Dave Bell November 06, 2012 at 11:36 PM
I heard from the superintendent of the schools more than anyone else. I got e-mails and phone calls with updates from the superintendent, never one e-mail or phone call or anything from the Hightstown officials or JCP&L. Just would have been nice to be informed
HT November 08, 2012 at 03:13 AM
I agree Dave that the Superintendent gave the most updates but Hightstown also sent them out often. East Windsor's were short, full of blaming JCPL for "not calling us back", etc. Disappointing.
Dave Bell November 08, 2012 at 10:26 AM
HT, where did you receive info from Hightstown? I must not be on the list or something. Last year during Irene I got phone calls about the water, this year I didn't get a single call of e-mail.
Dottie November 08, 2012 at 12:32 PM
Does anyone know if power is back on at Gardenview Apts/ Windsor Regency condos? I'm out of town.
HT November 08, 2012 at 03:54 PM
It came from the Nixle emergency text system. Text the word "yes" to 888-777. Updates were from Hightstown FD. Very knowledgeable to what was happening.
Dave Bell November 08, 2012 at 11:33 PM
Hope to never need the service, but know I will, so thanks for the info.

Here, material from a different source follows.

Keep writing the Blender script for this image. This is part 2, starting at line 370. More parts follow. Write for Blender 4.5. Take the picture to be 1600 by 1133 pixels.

casperspooks November 09, 2012 at 04:35 PM
The way NY governor Cuomo summed up his situation applies to NJ: "The utility system we have was designed for a different time and for a different place," Cuomo told a news conference. "It is a 1950s system. ... They have failed the consumers. The management has failed the consumers." "I believe the system is archaic and obsolete in many ways. They are basically one of the last monopolies. ...," Cuomo said on Thursday. "If you are unhappy with the utility company, who do you fire? Who runs it? Who owns it? Where do you get them?" "Part of this is the system. But with LIPA, I also believe part of it is the management, which has been unacceptable. They failed. They have failed the consumers. It is that simple" There have been posts in other threads regarding whom you can email and/or call to make sure those with the power to pressure the utilities to perform satisfactorily do so. If your elected officials don't hear from you, they'll simply assume you're happy with your utilities' emergency response. Seize the opportunity to be heard; others will join you if you spread the word.